77 million: The number of USians who "lived in a high-poverty area in 2012, according to Changes in Areas with Concentrated Poverty: 2000 to 2010, a recently released report that analyzes data from the United States Census Bureau and the American Community Survey."
The [one in four] Americans who live in poverty areas - defined as an area where over one-fifth of the residents earn incomes below the current poverty line of $23,600 for a family of four - is a significant increase from the 18 percent recorded by the Census Bureau in 2000. Southern states, which have been found to have a higher percentage of low-income public school students than others, have especially seen their numbers grow. In 2012, 57.3 percent of people living in the south lived in poverty areas, up from 46.7 percent in 2000.Conservatives call "wealth redistribution," i.e. higher taxation on wealthy individuals and corporations to robustly fund a functional social safety net, "class warfare." That is not class warfare. This is.
The increase has affected Americans across the board, but the report found that Africans Americans are the most likely to live in poverty areas, at 50.4 percent, followed by American Indians and Alaska Natives. About 20.3 percent of white Americans live in poverty areas.
The growth of poverty areas can largely be attributed to exclusionary zoning and the migration of affluent people into suburban areas, according to Paul Jargowsky, a professor of urban research and education at Rutgers University and an analyst of the report. Exclusionary zoning occurs when suburban districts set requirements for joining a neighborhood, such as large minimum house sizes, that are impossible to meet for lower-income families. These policies contribute to highly segregated neighborhoods.

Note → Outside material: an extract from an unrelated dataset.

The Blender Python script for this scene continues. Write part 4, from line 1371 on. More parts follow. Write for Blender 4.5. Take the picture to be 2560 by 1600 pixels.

"You have many, many politically independent suburbs that use exclusionary zoning to create housing only for families with higher incomes," said Jargowsky. "As families with wealth move further and further out of urban areas you develop these very high-poverty neighborhoods where the schools begin to fail, you have high crime and low wages."
On top of higher crime, lower wages, and schools lacking in resources, low-income families living in concentrated poverty areas often face a lack of job opportunities and lack of access to good housing conditions and health services.